§ Recorded data
========================

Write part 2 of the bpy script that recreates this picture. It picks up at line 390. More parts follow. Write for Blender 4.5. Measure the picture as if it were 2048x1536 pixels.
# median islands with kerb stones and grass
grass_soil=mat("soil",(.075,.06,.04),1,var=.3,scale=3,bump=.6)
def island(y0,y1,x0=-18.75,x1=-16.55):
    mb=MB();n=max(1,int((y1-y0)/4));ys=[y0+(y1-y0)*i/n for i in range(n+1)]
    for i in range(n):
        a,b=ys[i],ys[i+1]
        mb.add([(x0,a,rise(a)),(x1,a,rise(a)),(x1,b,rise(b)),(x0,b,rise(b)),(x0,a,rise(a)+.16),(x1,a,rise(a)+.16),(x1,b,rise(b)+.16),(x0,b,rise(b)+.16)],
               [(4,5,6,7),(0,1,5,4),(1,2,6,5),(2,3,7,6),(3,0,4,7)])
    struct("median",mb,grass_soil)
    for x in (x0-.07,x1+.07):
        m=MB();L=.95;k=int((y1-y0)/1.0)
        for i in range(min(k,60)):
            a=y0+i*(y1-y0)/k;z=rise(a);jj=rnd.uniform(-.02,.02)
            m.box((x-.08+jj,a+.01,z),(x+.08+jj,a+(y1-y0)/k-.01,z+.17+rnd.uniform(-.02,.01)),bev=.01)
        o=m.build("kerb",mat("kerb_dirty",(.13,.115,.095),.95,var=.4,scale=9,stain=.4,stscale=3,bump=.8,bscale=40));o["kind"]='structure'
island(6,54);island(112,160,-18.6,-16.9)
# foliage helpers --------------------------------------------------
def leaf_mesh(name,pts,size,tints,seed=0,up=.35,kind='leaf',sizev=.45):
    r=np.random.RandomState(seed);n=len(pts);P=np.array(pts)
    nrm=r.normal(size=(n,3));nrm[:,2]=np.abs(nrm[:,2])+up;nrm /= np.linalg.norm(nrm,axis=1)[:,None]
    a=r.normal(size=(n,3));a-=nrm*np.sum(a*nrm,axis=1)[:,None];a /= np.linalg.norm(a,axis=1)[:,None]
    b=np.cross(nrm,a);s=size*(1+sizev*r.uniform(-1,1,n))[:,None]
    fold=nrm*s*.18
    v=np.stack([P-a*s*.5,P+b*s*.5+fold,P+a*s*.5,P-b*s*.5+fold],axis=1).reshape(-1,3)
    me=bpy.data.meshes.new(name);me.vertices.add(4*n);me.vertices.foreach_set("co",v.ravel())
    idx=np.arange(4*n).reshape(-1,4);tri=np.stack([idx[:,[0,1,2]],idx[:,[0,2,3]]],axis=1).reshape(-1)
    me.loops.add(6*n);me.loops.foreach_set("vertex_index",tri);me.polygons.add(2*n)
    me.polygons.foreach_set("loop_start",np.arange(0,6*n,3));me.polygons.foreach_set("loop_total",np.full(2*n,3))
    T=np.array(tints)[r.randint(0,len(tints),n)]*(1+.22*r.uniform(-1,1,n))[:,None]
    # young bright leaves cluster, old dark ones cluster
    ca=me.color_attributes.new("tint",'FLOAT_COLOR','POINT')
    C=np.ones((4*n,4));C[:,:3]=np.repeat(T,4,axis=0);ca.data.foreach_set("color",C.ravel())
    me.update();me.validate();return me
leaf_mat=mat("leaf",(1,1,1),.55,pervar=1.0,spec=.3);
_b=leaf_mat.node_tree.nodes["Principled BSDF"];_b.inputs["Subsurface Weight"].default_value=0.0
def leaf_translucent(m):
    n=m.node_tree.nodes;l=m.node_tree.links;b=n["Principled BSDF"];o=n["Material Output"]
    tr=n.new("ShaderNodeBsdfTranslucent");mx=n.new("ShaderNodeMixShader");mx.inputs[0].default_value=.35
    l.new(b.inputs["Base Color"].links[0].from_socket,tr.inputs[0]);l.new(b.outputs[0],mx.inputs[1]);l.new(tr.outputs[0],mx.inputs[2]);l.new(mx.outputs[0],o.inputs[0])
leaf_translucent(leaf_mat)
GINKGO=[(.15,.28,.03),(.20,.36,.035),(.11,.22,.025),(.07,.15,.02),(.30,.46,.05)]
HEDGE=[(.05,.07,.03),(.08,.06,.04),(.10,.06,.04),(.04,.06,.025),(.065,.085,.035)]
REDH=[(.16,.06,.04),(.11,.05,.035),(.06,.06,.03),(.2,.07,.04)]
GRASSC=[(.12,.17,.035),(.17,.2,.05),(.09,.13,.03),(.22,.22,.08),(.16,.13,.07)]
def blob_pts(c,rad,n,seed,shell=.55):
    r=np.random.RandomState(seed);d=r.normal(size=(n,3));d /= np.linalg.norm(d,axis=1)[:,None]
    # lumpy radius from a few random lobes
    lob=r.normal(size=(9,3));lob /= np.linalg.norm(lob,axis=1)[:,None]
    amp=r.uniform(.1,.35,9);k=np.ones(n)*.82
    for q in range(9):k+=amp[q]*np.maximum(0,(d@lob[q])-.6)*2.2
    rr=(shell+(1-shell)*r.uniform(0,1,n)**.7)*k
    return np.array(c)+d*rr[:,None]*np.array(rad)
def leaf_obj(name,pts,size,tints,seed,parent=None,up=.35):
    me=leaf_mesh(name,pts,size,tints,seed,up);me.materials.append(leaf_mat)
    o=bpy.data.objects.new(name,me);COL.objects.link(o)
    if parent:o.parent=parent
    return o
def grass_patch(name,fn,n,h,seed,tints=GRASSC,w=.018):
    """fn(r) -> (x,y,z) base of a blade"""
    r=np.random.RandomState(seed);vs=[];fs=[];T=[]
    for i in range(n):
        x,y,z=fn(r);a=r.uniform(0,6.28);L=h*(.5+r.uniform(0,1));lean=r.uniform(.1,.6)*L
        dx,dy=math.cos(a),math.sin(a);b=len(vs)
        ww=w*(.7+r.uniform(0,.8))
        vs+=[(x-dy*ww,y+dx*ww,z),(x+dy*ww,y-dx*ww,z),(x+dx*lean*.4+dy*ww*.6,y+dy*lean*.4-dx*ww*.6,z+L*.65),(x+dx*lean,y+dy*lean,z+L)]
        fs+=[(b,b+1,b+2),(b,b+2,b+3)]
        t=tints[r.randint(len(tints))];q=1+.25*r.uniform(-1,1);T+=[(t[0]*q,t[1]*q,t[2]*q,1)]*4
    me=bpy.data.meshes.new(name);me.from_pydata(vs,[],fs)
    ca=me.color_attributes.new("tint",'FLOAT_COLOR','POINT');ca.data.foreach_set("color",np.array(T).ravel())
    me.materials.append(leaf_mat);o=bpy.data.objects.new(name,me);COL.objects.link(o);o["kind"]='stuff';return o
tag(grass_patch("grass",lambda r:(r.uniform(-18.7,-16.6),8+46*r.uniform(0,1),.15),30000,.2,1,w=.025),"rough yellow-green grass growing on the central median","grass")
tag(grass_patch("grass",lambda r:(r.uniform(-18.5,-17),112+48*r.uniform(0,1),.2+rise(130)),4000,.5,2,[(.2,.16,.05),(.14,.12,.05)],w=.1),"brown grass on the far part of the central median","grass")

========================

§ Requirements
Look through the material and copy each line that has "part".

§ Right answer
Write part 2 of the bpy script that recreates this picture. It picks up at line 390. More parts follow. Write for Blender 4.5. Measure the picture as if it were 2048x1536 pixels.
tag(grass_patch("grass",lambda r:(r.uniform(-18.5,-17),112+48*r.uniform(0,1),.2+rise(130)),4000,.5,2,[(.2,.16,.05),(.14,.12,.05)],w=.1),"brown grass on the far part of the central median","grass")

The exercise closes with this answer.